— START —
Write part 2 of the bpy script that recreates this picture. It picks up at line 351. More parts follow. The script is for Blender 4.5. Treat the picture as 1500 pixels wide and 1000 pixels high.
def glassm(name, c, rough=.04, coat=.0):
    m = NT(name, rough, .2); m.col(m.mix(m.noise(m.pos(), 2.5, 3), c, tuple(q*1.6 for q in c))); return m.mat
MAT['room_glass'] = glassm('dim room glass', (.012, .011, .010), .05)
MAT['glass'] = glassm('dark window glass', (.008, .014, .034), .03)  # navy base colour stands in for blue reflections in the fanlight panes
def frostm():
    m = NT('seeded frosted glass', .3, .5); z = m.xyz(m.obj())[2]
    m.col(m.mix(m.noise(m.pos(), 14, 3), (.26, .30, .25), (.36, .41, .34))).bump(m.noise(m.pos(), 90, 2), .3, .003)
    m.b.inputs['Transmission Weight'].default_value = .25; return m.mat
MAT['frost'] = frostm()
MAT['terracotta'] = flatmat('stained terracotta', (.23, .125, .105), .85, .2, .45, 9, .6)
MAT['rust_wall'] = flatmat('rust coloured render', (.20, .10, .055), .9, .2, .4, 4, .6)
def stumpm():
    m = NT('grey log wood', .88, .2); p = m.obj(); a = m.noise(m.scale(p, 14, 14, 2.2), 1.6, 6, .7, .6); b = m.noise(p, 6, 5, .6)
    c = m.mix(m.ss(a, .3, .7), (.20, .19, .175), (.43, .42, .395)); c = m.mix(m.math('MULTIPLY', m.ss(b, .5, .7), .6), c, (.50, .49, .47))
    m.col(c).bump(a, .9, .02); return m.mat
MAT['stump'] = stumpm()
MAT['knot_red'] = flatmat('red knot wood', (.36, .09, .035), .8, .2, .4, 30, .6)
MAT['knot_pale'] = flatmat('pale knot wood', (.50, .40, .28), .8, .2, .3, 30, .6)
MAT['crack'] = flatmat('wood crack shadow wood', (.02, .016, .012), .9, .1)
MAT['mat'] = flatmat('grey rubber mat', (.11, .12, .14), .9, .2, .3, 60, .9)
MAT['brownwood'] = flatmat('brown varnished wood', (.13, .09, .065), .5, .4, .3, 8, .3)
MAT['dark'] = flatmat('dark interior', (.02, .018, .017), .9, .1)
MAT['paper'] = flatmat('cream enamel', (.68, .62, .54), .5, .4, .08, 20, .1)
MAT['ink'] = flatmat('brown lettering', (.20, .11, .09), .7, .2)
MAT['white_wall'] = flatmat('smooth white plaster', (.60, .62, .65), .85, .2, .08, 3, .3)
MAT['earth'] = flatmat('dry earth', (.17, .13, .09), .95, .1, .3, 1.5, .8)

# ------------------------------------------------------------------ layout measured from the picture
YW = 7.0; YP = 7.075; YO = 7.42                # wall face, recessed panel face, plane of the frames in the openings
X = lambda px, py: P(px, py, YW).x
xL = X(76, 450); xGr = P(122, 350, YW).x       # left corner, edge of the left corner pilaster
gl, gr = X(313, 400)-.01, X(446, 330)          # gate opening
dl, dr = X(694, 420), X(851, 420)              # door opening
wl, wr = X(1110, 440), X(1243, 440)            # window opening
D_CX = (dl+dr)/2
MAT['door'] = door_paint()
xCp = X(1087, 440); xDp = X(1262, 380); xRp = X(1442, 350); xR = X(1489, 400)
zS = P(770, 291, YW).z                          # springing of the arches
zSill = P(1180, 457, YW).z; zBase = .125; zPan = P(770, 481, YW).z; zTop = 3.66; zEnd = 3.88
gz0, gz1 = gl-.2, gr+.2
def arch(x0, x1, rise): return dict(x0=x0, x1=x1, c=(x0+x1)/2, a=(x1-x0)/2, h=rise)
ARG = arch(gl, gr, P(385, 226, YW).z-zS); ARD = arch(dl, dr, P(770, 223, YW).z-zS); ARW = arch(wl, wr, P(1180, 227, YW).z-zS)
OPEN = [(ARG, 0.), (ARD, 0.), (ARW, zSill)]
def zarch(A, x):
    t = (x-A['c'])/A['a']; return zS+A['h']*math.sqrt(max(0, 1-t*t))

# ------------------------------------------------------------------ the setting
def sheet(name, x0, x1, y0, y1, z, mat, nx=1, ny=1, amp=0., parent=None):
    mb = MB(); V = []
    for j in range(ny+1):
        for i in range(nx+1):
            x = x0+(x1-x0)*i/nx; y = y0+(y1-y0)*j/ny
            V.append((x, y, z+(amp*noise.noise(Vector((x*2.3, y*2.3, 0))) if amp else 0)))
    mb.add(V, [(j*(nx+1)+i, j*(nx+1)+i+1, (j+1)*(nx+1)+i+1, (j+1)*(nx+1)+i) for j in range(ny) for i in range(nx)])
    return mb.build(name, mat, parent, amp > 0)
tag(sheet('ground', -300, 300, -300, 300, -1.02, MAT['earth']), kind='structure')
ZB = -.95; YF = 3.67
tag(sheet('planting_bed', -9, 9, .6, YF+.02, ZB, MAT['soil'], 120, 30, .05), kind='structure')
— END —
**WHAT IS REQUIRED**
Write out the data exactly as it stands.

**TASK RESPONSE**
Write part 2 of the bpy script that recreates this picture. It picks up at line 351. More parts follow. The script is for Blender 4.5. Treat the picture as 1500 pixels wide and 1000 pixels high.
def glassm(name, c, rough=.04, coat=.0):
    m = NT(name, rough, .2); m.col(m.mix(m.noise(m.pos(), 2.5, 3), c, tuple(q*1.6 for q in c))); return m.mat
MAT['room_glass'] = glassm('dim room glass', (.012, .011, .010), .05)
MAT['glass'] = glassm('dark window glass', (.008, .014, .034), .03)  # navy base colour stands in for blue reflections in the fanlight panes
def frostm():
    m = NT('seeded frosted glass', .3, .5); z = m.xyz(m.obj())[2]
    m.col(m.mix(m.noise(m.pos(), 14, 3), (.26, .30, .25), (.36, .41, .34))).bump(m.noise(m.pos(), 90, 2), .3, .003)
    m.b.inputs['Transmission Weight'].default_value = .25; return m.mat
MAT['frost'] = frostm()
MAT['terracotta'] = flatmat('stained terracotta', (.23, .125, .105), .85, .2, .45, 9, .6)
MAT['rust_wall'] = flatmat('rust coloured render', (.20, .10, .055), .9, .2, .4, 4, .6)
def stumpm():
    m = NT('grey log wood', .88, .2); p = m.obj(); a = m.noise(m.scale(p, 14, 14, 2.2), 1.6, 6, .7, .6); b = m.noise(p, 6, 5, .6)
    c = m.mix(m.ss(a, .3, .7), (.20, .19, .175), (.43, .42, .395)); c = m.mix(m.math('MULTIPLY', m.ss(b, .5, .7), .6), c, (.50, .49, .47))
    m.col(c).bump(a, .9, .02); return m.mat
MAT['stump'] = stumpm()
MAT['knot_red'] = flatmat('red knot wood', (.36, .09, .035), .8, .2, .4, 30, .6)
MAT['knot_pale'] = flatmat('pale knot wood', (.50, .40, .28), .8, .2, .3, 30, .6)
MAT['crack'] = flatmat('wood crack shadow wood', (.02, .016, .012), .9, .1)
MAT['mat'] = flatmat('grey rubber mat', (.11, .12, .14), .9, .2, .3, 60, .9)
MAT['brownwood'] = flatmat('brown varnished wood', (.13, .09, .065), .5, .4, .3, 8, .3)
MAT['dark'] = flatmat('dark interior', (.02, .018, .017), .9, .1)
MAT['paper'] = flatmat('cream enamel', (.68, .62, .54), .5, .4, .08, 20, .1)
MAT['ink'] = flatmat('brown lettering', (.20, .11, .09), .7, .2)
MAT['white_wall'] = flatmat('smooth white plaster', (.60, .62, .65), .85, .2, .08, 3, .3)
MAT['earth'] = flatmat('dry earth', (.17, .13, .09), .95, .1, .3, 1.5, .8)

# ------------------------------------------------------------------ layout measured from the picture
YW = 7.0; YP = 7.075; YO = 7.42                # wall face, recessed panel face, plane of the frames in the openings
X = lambda px, py: P(px, py, YW).x
xL = X(76, 450); xGr = P(122, 350, YW).x       # left corner, edge of the left corner pilaster
gl, gr = X(313, 400)-.01, X(446, 330)          # gate opening
dl, dr = X(694, 420), X(851, 420)              # door opening
wl, wr = X(1110, 440), X(1243, 440)            # window opening
D_CX = (dl+dr)/2
MAT['door'] = door_paint()
xCp = X(1087, 440); xDp = X(1262, 380); xRp = X(1442, 350); xR = X(1489, 400)
zS = P(770, 291, YW).z                          # springing of the arches
zSill = P(1180, 457, YW).z; zBase = .125; zPan = P(770, 481, YW).z; zTop = 3.66; zEnd = 3.88
gz0, gz1 = gl-.2, gr+.2
def arch(x0, x1, rise): return dict(x0=x0, x1=x1, c=(x0+x1)/2, a=(x1-x0)/2, h=rise)
ARG = arch(gl, gr, P(385, 226, YW).z-zS); ARD = arch(dl, dr, P(770, 223, YW).z-zS); ARW = arch(wl, wr, P(1180, 227, YW).z-zS)
OPEN = [(ARG, 0.), (ARD, 0.), (ARW, zSill)]
def zarch(A, x):
    t = (x-A['c'])/A['a']; return zS+A['h']*math.sqrt(max(0, 1-t*t))

# ------------------------------------------------------------------ the setting
def sheet(name, x0, x1, y0, y1, z, mat, nx=1, ny=1, amp=0., parent=None):
    mb = MB(); V = []
    for j in range(ny+1):
        for i in range(nx+1):
            x = x0+(x1-x0)*i/nx; y = y0+(y1-y0)*j/ny
            V.append((x, y, z+(amp*noise.noise(Vector((x*2.3, y*2.3, 0))) if amp else 0)))
    mb.add(V, [(j*(nx+1)+i, j*(nx+1)+i+1, (j+1)*(nx+1)+i+1, (j+1)*(nx+1)+i) for j in range(ny) for i in range(nx)])
    return mb.build(name, mat, parent, amp > 0)
tag(sheet('ground', -300, 300, -300, 300, -1.02, MAT['earth']), kind='structure')
ZB = -.95; YF = 3.67
tag(sheet('planting_bed', -9, 9, .6, YF+.02, ZB, MAT['soil'], 120, 30, .05), kind='structure')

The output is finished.